②宅配業者から在宅時間を伺う電話があれば営業所に確認する。
少しハードルが高いのですが、宅配業者から在宅時間を聞かれた場合は詐欺電話である事を疑い管轄の営業所に「自分宛の荷物が届いているかどうか」確認の電話をして下さい。
〜特殊詐欺「還付金詐欺」編〜
1つ目のパターンとして還付金のコールセンターがあると偽り折り返し電話させるものと、2つ目のパターンとして折り返しますと言って10分後に改めて電話がかかってくるものがあります。
共通している言葉は「ATMで還付書類が発行できる」ということ。
大手メガバンクATMに行くと"ATMではお金は返って来ない"という還付金詐欺に関する注意喚起が目立つ様になりましたが、それを逆手に取ったものと思われます。
つまり、その場でお金は返ってこないけれど、言われた通りにATM操作すれば還付書類が出てくるのでそれを以って後日お金が返ってきますよ、というものです。
察しの良い方は既にお気づきかと思いますが、この還付書類とされるものはただの「振込明細」です…。
また、店舗内にポツンと存在している独立型・無人のATMや、
17時以降に警備員さんが居なくなるATMなどを指定してきます。
(店員さんやお客さんの目があるからか、コンビニ内ATMでは詐欺は発生していないとの事です。)
<対応策>
①「ATMでの操作」を指定されたら、それ以上話を聞かずに電話を切る。
言葉巧みに騙してきますので、ATMという単語が出てきたら一方的にでも電話を切って下さい。

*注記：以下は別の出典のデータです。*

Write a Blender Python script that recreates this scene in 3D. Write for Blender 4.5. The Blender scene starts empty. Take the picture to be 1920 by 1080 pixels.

また、手続きの期限を「今日中」「1時間以内」などとせかし、冷静に考えたり周囲に相談したりする余裕を与えない事もこの詐欺の特徴です。
②家の固定電話には「貸し出し自動通話録音機」や「留守電」を使う。
オレオレ詐欺とも共通しますが、犯人は自分の声を録音して欲しくありません。
また携帯電話に詐欺電話はかかってこないので、固定電話を携帯電話に変え、登録している番号以外からは電話に出ない事を徹底して下さい。
無料で貸し出しできる自動通話録音機のご相談は管轄の警察署までご連絡下さい。
深川警察署(電話番号)3641-0110
城東警察署(電話番号)3699-0110
東京湾岸警察署(電話番号)3570-0110
まとめ
深川警察署、城東警察署に取材させて頂く前は
「江東区は還付金詐欺か預貯金詐欺(キャッシュカードを取りに来る詐欺)が多い」
と思い込んでいましたが、以外にもオレオレ詐欺が多発していると伺い驚きました。
しかもその手口の巧みさといったら…私でも騙されてしまうかもしれません。
それもその筈、特殊詐欺の被害者の9割が「自分は大丈夫と思っていた」との調査結果(警視庁調べ)が出ています。
詐欺の手口は目まぐるしく変化し、あらゆる手法で区民の皆様の大切な財産を狙ってきます。
口酸っぱく何度も繰り返しますが、固定電話を無くせない場合は必ず「自動通話録音機」か「留守電設定」を利用しましょう。
区民を騙す姑息な詐欺や卑怯な手口を私は絶対に許しません。
政策としてもお約束させて頂いている防犯・防災に徹底し「特殊詐欺被害から区民を守る」という信念からブレる事なく、今後も最新の情報を皆様に共有させて頂ければと思います。
また、この場をお借りして情報をご提供下さった深川警察署・城東警察署のご担当者様に深く御礼申し上げます。